* begin Information shown *

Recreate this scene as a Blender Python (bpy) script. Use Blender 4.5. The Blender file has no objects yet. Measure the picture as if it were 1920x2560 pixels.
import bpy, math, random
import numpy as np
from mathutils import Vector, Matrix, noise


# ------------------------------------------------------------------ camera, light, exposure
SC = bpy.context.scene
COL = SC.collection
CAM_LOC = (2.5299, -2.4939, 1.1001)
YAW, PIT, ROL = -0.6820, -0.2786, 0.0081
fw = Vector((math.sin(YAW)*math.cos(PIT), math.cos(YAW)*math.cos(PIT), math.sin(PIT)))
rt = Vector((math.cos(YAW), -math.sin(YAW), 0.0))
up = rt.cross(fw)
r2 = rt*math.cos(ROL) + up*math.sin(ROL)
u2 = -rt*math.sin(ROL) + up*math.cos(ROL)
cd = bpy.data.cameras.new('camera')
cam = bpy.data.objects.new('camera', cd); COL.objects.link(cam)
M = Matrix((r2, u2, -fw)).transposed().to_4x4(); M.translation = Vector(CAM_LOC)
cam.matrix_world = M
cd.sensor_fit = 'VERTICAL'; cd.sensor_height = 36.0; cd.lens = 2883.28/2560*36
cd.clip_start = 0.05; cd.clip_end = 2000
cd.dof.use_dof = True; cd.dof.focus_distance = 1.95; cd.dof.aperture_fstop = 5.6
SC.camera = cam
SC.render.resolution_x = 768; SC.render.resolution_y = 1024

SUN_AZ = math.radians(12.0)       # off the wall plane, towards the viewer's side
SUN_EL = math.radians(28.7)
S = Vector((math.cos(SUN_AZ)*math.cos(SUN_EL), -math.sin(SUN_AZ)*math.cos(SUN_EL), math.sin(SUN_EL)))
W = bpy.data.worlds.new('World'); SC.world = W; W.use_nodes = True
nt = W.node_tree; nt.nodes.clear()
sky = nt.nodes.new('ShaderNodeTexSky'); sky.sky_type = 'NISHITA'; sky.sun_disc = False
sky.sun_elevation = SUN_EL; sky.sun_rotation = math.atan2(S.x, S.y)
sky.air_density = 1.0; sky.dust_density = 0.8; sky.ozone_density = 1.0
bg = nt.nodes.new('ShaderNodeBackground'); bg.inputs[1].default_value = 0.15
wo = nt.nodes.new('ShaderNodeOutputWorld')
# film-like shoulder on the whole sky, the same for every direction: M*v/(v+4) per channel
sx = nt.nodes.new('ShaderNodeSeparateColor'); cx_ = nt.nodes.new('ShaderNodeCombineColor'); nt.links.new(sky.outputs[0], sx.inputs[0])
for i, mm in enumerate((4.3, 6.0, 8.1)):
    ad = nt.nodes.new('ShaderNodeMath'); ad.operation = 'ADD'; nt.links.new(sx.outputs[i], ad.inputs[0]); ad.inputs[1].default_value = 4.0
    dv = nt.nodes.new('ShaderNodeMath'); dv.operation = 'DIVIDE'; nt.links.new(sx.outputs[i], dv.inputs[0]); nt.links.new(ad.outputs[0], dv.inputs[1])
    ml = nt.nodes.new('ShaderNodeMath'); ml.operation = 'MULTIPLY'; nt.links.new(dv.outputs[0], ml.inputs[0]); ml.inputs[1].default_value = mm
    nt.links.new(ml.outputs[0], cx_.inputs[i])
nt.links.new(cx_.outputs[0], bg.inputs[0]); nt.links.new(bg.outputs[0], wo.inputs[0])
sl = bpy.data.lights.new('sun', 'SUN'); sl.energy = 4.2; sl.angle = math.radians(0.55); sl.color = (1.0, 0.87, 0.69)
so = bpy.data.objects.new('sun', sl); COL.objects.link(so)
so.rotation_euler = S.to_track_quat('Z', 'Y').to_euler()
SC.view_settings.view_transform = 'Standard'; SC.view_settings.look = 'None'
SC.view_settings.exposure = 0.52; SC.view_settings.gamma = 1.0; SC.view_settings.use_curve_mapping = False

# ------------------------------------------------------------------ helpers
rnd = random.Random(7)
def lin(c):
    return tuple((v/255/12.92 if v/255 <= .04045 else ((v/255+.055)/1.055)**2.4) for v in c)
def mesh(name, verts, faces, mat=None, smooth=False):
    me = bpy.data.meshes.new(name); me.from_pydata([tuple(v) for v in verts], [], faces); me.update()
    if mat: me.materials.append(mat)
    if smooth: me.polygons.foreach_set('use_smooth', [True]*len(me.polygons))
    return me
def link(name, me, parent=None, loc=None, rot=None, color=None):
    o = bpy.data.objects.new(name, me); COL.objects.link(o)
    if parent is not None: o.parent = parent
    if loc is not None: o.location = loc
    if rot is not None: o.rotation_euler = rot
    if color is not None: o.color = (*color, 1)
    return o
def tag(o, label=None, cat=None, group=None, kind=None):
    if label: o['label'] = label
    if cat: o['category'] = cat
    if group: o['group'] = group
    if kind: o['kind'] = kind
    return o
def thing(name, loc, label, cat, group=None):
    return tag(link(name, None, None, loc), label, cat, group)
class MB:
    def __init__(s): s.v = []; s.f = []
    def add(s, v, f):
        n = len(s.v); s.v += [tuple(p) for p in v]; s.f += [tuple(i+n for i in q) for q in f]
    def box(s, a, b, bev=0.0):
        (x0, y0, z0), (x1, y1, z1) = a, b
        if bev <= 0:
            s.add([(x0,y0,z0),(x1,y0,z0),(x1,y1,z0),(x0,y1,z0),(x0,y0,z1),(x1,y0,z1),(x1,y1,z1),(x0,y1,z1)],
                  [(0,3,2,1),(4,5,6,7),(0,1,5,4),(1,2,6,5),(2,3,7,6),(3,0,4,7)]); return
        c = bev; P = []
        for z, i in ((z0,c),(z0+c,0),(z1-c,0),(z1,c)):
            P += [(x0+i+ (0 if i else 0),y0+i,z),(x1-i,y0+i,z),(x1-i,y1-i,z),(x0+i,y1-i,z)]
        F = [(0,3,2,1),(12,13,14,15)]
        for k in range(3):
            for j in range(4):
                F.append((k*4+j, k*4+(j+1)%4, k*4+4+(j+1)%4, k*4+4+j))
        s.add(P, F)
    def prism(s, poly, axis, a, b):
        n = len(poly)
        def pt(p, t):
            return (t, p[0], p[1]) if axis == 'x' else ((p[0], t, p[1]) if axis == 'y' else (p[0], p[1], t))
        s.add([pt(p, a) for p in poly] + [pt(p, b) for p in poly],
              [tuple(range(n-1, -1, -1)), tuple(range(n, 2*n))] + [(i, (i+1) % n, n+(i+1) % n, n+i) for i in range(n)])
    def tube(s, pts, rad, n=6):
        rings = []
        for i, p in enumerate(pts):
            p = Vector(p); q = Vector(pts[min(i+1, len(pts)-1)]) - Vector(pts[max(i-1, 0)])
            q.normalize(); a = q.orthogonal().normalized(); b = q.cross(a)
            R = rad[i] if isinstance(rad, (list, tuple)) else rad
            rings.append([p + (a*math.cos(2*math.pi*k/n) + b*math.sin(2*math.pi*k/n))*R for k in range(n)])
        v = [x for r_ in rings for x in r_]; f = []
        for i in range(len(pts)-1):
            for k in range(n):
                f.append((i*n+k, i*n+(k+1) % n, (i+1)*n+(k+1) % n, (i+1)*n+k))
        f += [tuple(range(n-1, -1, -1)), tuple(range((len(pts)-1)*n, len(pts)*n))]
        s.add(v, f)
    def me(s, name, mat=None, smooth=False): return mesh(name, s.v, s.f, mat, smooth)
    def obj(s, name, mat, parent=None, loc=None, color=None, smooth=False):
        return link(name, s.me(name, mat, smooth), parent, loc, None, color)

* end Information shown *

◆ To do ◆
Reproduce all of the data exactly as given.

◆ Response to the task ◆
Recreate this scene as a Blender Python (bpy) script. Use Blender 4.5. The Blender file has no objects yet. Measure the picture as if it were 1920x2560 pixels.
import bpy, math, random
import numpy as np
from mathutils import Vector, Matrix, noise


# ------------------------------------------------------------------ camera, light, exposure
SC = bpy.context.scene
COL = SC.collection
CAM_LOC = (2.5299, -2.4939, 1.1001)
YAW, PIT, ROL = -0.6820, -0.2786, 0.0081
fw = Vector((math.sin(YAW)*math.cos(PIT), math.cos(YAW)*math.cos(PIT), math.sin(PIT)))
rt = Vector((math.cos(YAW), -math.sin(YAW), 0.0))
up = rt.cross(fw)
r2 = rt*math.cos(ROL) + up*math.sin(ROL)
u2 = -rt*math.sin(ROL) + up*math.cos(ROL)
cd = bpy.data.cameras.new('camera')
cam = bpy.data.objects.new('camera', cd); COL.objects.link(cam)
M = Matrix((r2, u2, -fw)).transposed().to_4x4(); M.translation = Vector(CAM_LOC)
cam.matrix_world = M
cd.sensor_fit = 'VERTICAL'; cd.sensor_height = 36.0; cd.lens = 2883.28/2560*36
cd.clip_start = 0.05; cd.clip_end = 2000
cd.dof.use_dof = True; cd.dof.focus_distance = 1.95; cd.dof.aperture_fstop = 5.6
SC.camera = cam
SC.render.resolution_x = 768; SC.render.resolution_y = 1024

SUN_AZ = math.radians(12.0)       # off the wall plane, towards the viewer's side
SUN_EL = math.radians(28.7)
S = Vector((math.cos(SUN_AZ)*math.cos(SUN_EL), -math.sin(SUN_AZ)*math.cos(SUN_EL), math.sin(SUN_EL)))
W = bpy.data.worlds.new('World'); SC.world = W; W.use_nodes = True
nt = W.node_tree; nt.nodes.clear()
sky = nt.nodes.new('ShaderNodeTexSky'); sky.sky_type = 'NISHITA'; sky.sun_disc = False
sky.sun_elevation = SUN_EL; sky.sun_rotation = math.atan2(S.x, S.y)
sky.air_density = 1.0; sky.dust_density = 0.8; sky.ozone_density = 1.0
bg = nt.nodes.new('ShaderNodeBackground'); bg.inputs[1].default_value = 0.15
wo = nt.nodes.new('ShaderNodeOutputWorld')
# film-like shoulder on the whole sky, the same for every direction: M*v/(v+4) per channel
sx = nt.nodes.new('ShaderNodeSeparateColor'); cx_ = nt.nodes.new('ShaderNodeCombineColor'); nt.links.new(sky.outputs[0], sx.inputs[0])
for i, mm in enumerate((4.3, 6.0, 8.1)):
    ad = nt.nodes.new('ShaderNodeMath'); ad.operation = 'ADD'; nt.links.new(sx.outputs[i], ad.inputs[0]); ad.inputs[1].default_value = 4.0
    dv = nt.nodes.new('ShaderNodeMath'); dv.operation = 'DIVIDE'; nt.links.new(sx.outputs[i], dv.inputs[0]); nt.links.new(ad.outputs[0], dv.inputs[1])
    ml = nt.nodes.new('ShaderNodeMath'); ml.operation = 'MULTIPLY'; nt.links.new(dv.outputs[0], ml.inputs[0]); ml.inputs[1].default_value = mm
    nt.links.new(ml.outputs[0], cx_.inputs[i])
nt.links.new(cx_.outputs[0], bg.inputs[0]); nt.links.new(bg.outputs[0], wo.inputs[0])
sl = bpy.data.lights.new('sun', 'SUN'); sl.energy = 4.2; sl.angle = math.radians(0.55); sl.color = (1.0, 0.87, 0.69)
so = bpy.data.objects.new('sun', sl); COL.objects.link(so)
so.rotation_euler = S.to_track_quat('Z', 'Y').to_euler()
SC.view_settings.view_transform = 'Standard'; SC.view_settings.look = 'None'
SC.view_settings.exposure = 0.52; SC.view_settings.gamma = 1.0; SC.view_settings.use_curve_mapping = False

# ------------------------------------------------------------------ helpers
rnd = random.Random(7)
def lin(c):
    return tuple((v/255/12.92 if v/255 <= .04045 else ((v/255+.055)/1.055)**2.4) for v in c)
def mesh(name, verts, faces, mat=None, smooth=False):
    me = bpy.data.meshes.new(name); me.from_pydata([tuple(v) for v in verts], [], faces); me.update()
    if mat: me.materials.append(mat)
    if smooth: me.polygons.foreach_set('use_smooth', [True]*len(me.polygons))
    return me
def link(name, me, parent=None, loc=None, rot=None, color=None):
    o = bpy.data.objects.new(name, me); COL.objects.link(o)
    if parent is not None: o.parent = parent
    if loc is not None: o.location = loc
    if rot is not None: o.rotation_euler = rot
    if color is not None: o.color = (*color, 1)
    return o
def tag(o, label=None, cat=None, group=None, kind=None):
    if label: o['label'] = label
    if cat: o['category'] = cat
    if group: o['group'] = group
    if kind: o['kind'] = kind
    return o
def thing(name, loc, label, cat, group=None):
    return tag(link(name, None, None, loc), label, cat, group)
class MB:
    def __init__(s): s.v = []; s.f = []
    def add(s, v, f):
        n = len(s.v); s.v += [tuple(p) for p in v]; s.f += [tuple(i+n for i in q) for q in f]
    def box(s, a, b, bev=0.0):
        (x0, y0, z0), (x1, y1, z1) = a, b
        if bev <= 0:
            s.add([(x0,y0,z0),(x1,y0,z0),(x1,y1,z0),(x0,y1,z0),(x0,y0,z1),(x1,y0,z1),(x1,y1,z1),(x0,y1,z1)],
                  [(0,3,2,1),(4,5,6,7),(0,1,5,4),(1,2,6,5),(2,3,7,6),(3,0,4,7)]); return
        c = bev; P = []
        for z, i in ((z0,c),(z0+c,0),(z1-c,0),(z1,c)):
            P += [(x0+i+ (0 if i else 0),y0+i,z),(x1-i,y0+i,z),(x1-i,y1-i,z),(x0+i,y1-i,z)]
        F = [(0,3,2,1),(12,13,14,15)]
        for k in range(3):
            for j in range(4):
                F.append((k*4+j, k*4+(j+1)%4, k*4+4+(j+1)%4, k*4+4+j))
        s.add(P, F)
    def prism(s, poly, axis, a, b):
        n = len(poly)
        def pt(p, t):
            return (t, p[0], p[1]) if axis == 'x' else ((p[0], t, p[1]) if axis == 'y' else (p[0], p[1], t))
        s.add([pt(p, a) for p in poly] + [pt(p, b) for p in poly],
              [tuple(range(n-1, -1, -1)), tuple(range(n, 2*n))] + [(i, (i+1) % n, n+(i+1) % n, n+i) for i in range(n)])
    def tube(s, pts, rad, n=6):
        rings = []
        for i, p in enumerate(pts):
            p = Vector(p); q = Vector(pts[min(i+1, len(pts)-1)]) - Vector(pts[max(i-1, 0)])
            q.normalize(); a = q.orthogonal().normalized(); b = q.cross(a)
            R = rad[i] if isinstance(rad, (list, tuple)) else rad
            rings.append([p + (a*math.cos(2*math.pi*k/n) + b*math.sin(2*math.pi*k/n))*R for k in range(n)])
        v = [x for r_ in rings for x in r_]; f = []
        for i in range(len(pts)-1):
            for k in range(n):
                f.append((i*n+k, i*n+(k+1) % n, (i+1)*n+(k+1) % n, (i+1)*n+k))
        f += [tuple(range(n-1, -1, -1)), tuple(range((len(pts)-1)*n, len(pts)*n))]
        s.add(v, f)
    def me(s, name, mat=None, smooth=False): return mesh(name, s.v, s.f, mat, smooth)
    def obj(s, name, mat, parent=None, loc=None, color=None, smooth=False):
        return link(name, s.me(name, mat, smooth), parent, loc, None, color)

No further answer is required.